====== Given data

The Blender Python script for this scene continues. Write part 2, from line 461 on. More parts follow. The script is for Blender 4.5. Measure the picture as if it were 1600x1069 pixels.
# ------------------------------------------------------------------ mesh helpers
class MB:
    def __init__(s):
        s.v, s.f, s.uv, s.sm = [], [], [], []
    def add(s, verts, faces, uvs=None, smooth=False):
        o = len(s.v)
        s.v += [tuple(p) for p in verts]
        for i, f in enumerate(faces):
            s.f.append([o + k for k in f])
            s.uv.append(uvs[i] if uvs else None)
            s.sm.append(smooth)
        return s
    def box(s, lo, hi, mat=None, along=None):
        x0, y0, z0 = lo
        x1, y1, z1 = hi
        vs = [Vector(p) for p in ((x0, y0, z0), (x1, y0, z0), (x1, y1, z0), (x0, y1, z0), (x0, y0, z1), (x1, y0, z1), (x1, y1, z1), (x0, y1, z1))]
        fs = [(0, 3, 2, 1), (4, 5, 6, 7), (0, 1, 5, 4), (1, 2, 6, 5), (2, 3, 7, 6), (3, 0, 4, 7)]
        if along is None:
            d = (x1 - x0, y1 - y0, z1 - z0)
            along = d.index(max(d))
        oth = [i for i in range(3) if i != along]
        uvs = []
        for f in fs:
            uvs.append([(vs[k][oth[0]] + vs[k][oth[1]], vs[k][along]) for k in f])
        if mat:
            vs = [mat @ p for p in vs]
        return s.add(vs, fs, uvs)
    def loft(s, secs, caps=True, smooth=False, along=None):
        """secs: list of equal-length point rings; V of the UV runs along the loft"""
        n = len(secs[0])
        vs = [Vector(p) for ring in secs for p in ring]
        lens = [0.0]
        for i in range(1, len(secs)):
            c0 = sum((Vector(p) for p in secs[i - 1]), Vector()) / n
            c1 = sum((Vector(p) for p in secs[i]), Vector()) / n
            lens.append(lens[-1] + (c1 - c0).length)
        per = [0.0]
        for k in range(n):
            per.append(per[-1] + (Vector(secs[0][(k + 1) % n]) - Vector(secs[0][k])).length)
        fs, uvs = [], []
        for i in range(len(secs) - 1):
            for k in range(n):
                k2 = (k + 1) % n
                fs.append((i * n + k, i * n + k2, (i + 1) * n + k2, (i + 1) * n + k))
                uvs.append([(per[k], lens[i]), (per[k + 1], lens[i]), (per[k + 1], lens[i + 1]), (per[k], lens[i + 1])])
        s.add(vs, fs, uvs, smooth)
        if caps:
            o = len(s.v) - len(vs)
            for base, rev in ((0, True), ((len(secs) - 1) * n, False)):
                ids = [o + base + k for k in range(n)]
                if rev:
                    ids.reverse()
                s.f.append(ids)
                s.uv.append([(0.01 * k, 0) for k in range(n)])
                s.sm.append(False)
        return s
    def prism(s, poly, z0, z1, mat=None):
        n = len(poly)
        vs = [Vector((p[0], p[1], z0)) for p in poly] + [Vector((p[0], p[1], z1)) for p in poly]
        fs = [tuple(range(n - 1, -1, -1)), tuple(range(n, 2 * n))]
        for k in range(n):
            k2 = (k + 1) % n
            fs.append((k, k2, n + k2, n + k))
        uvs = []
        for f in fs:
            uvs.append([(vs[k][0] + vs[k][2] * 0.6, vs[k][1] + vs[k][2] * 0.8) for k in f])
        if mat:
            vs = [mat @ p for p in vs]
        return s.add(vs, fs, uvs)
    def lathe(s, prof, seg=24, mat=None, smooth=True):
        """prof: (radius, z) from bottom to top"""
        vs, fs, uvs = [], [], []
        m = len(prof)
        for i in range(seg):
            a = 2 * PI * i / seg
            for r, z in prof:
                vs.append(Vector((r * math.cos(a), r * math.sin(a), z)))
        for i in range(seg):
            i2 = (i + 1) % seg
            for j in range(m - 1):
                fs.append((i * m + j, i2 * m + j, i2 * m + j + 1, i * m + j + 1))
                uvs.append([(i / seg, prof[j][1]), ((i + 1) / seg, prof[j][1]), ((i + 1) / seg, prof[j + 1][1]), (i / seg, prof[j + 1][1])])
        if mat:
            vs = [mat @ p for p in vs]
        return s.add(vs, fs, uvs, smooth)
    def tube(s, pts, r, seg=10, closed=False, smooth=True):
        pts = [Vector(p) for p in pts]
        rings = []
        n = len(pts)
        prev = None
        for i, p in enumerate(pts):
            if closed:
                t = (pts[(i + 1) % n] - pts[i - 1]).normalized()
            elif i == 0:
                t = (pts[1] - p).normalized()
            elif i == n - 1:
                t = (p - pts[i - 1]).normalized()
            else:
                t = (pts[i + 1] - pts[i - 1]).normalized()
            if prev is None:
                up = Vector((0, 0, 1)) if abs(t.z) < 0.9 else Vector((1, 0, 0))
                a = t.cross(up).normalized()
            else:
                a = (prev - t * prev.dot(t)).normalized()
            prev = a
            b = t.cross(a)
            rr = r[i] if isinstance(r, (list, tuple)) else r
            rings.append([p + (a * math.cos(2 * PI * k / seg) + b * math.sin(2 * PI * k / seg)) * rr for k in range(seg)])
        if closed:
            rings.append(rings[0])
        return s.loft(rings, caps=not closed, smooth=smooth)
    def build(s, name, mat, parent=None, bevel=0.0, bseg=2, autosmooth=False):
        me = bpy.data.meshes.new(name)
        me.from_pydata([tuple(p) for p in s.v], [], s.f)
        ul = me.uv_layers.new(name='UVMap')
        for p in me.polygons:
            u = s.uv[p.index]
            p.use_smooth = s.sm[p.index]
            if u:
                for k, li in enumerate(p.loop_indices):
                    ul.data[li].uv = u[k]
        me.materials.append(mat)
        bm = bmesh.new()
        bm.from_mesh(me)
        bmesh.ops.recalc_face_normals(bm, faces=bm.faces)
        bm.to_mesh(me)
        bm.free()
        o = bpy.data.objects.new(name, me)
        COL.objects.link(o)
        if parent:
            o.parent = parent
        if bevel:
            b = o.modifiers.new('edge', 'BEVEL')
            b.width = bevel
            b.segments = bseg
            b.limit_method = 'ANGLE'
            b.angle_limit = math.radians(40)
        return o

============

**Goal**:
Extract each line of the listing above, copying it word for word.

**Solution**:
The Blender Python script for this scene continues. Write part 2, from line 461 on. More parts follow. The script is for Blender 4.5. Measure the picture as if it were 1600x1069 pixels.
# ------------------------------------------------------------------ mesh helpers
class MB:
    def __init__(s):
        s.v, s.f, s.uv, s.sm = [], [], [], []
    def add(s, verts, faces, uvs=None, smooth=False):
        o = len(s.v)
        s.v += [tuple(p) for p in verts]
        for i, f in enumerate(faces):
            s.f.append([o + k for k in f])
            s.uv.append(uvs[i] if uvs else None)
            s.sm.append(smooth)
        return s
    def box(s, lo, hi, mat=None, along=None):
        x0, y0, z0 = lo
        x1, y1, z1 = hi
        vs = [Vector(p) for p in ((x0, y0, z0), (x1, y0, z0), (x1, y1, z0), (x0, y1, z0), (x0, y0, z1), (x1, y0, z1), (x1, y1, z1), (x0, y1, z1))]
        fs = [(0, 3, 2, 1), (4, 5, 6, 7), (0, 1, 5, 4), (1, 2, 6, 5), (2, 3, 7, 6), (3, 0, 4, 7)]
        if along is None:
            d = (x1 - x0, y1 - y0, z1 - z0)
            along = d.index(max(d))
        oth = [i for i in range(3) if i != along]
        uvs = []
        for f in fs:
            uvs.append([(vs[k][oth[0]] + vs[k][oth[1]], vs[k][along]) for k in f])
        if mat:
            vs = [mat @ p for p in vs]
        return s.add(vs, fs, uvs)
    def loft(s, secs, caps=True, smooth=False, along=None):
        """secs: list of equal-length point rings; V of the UV runs along the loft"""
        n = len(secs[0])
        vs = [Vector(p) for ring in secs for p in ring]
        lens = [0.0]
        for i in range(1, len(secs)):
            c0 = sum((Vector(p) for p in secs[i - 1]), Vector()) / n
            c1 = sum((Vector(p) for p in secs[i]), Vector()) / n
            lens.append(lens[-1] + (c1 - c0).length)
        per = [0.0]
        for k in range(n):
            per.append(per[-1] + (Vector(secs[0][(k + 1) % n]) - Vector(secs[0][k])).length)
        fs, uvs = [], []
        for i in range(len(secs) - 1):
            for k in range(n):
                k2 = (k + 1) % n
                fs.append((i * n + k, i * n + k2, (i + 1) * n + k2, (i + 1) * n + k))
                uvs.append([(per[k], lens[i]), (per[k + 1], lens[i]), (per[k + 1], lens[i + 1]), (per[k], lens[i + 1])])
        s.add(vs, fs, uvs, smooth)
        if caps:
            o = len(s.v) - len(vs)
            for base, rev in ((0, True), ((len(secs) - 1) * n, False)):
                ids = [o + base + k for k in range(n)]
                if rev:
                    ids.reverse()
                s.f.append(ids)
                s.uv.append([(0.01 * k, 0) for k in range(n)])
                s.sm.append(False)
        return s
    def prism(s, poly, z0, z1, mat=None):
        n = len(poly)
        vs = [Vector((p[0], p[1], z0)) for p in poly] + [Vector((p[0], p[1], z1)) for p in poly]
        fs = [tuple(range(n - 1, -1, -1)), tuple(range(n, 2 * n))]
        for k in range(n):
            k2 = (k + 1) % n
            fs.append((k, k2, n + k2, n + k))
        uvs = []
        for f in fs:
            uvs.append([(vs[k][0] + vs[k][2] * 0.6, vs[k][1] + vs[k][2] * 0.8) for k in f])
        if mat:
            vs = [mat @ p for p in vs]
        return s.add(vs, fs, uvs)
    def lathe(s, prof, seg=24, mat=None, smooth=True):
        """prof: (radius, z) from bottom to top"""
        vs, fs, uvs = [], [], []
        m = len(prof)
        for i in range(seg):
            a = 2 * PI * i / seg
            for r, z in prof:
                vs.append(Vector((r * math.cos(a), r * math.sin(a), z)))
        for i in range(seg):
            i2 = (i + 1) % seg
            for j in range(m - 1):
                fs.append((i * m + j, i2 * m + j, i2 * m + j + 1, i * m + j + 1))
                uvs.append([(i / seg, prof[j][1]), ((i + 1) / seg, prof[j][1]), ((i + 1) / seg, prof[j + 1][1]), (i / seg, prof[j + 1][1])])
        if mat:
            vs = [mat @ p for p in vs]
        return s.add(vs, fs, uvs, smooth)
    def tube(s, pts, r, seg=10, closed=False, smooth=True):
        pts = [Vector(p) for p in pts]
        rings = []
        n = len(pts)
        prev = None
        for i, p in enumerate(pts):
            if closed:
                t = (pts[(i + 1) % n] - pts[i - 1]).normalized()
            elif i == 0:
                t = (pts[1] - p).normalized()
            elif i == n - 1:
                t = (p - pts[i - 1]).normalized()
            else:
                t = (pts[i + 1] - pts[i - 1]).normalized()
            if prev is None:
                up = Vector((0, 0, 1)) if abs(t.z) < 0.9 else Vector((1, 0, 0))
                a = t.cross(up).normalized()
            else:
                a = (prev - t * prev.dot(t)).normalized()
            prev = a
            b = t.cross(a)
            rr = r[i] if isinstance(r, (list, tuple)) else r
            rings.append([p + (a * math.cos(2 * PI * k / seg) + b * math.sin(2 * PI * k / seg)) * rr for k in range(seg)])
        if closed:
            rings.append(rings[0])
        return s.loft(rings, caps=not closed, smooth=smooth)
    def build(s, name, mat, parent=None, bevel=0.0, bseg=2, autosmooth=False):
        me = bpy.data.meshes.new(name)
        me.from_pydata([tuple(p) for p in s.v], [], s.f)
        ul = me.uv_layers.new(name='UVMap')
        for p in me.polygons:
            u = s.uv[p.index]
            p.use_smooth = s.sm[p.index]
            if u:
                for k, li in enumerate(p.loop_indices):
                    ul.data[li].uv = u[k]
        me.materials.append(mat)
        bm = bmesh.new()
        bm.from_mesh(me)
        bmesh.ops.recalc_face_normals(bm, faces=bm.faces)
        bm.to_mesh(me)
        bm.free()
        o = bpy.data.objects.new(name, me)
        COL.objects.link(o)
        if parent:
            o.parent = parent
        if bevel:
            b = o.modifiers.new('edge', 'BEVEL')
            b.width = bevel
            b.segments = bseg
            b.limit_method = 'ANGLE'
            b.angle_limit = math.radians(40)
        return o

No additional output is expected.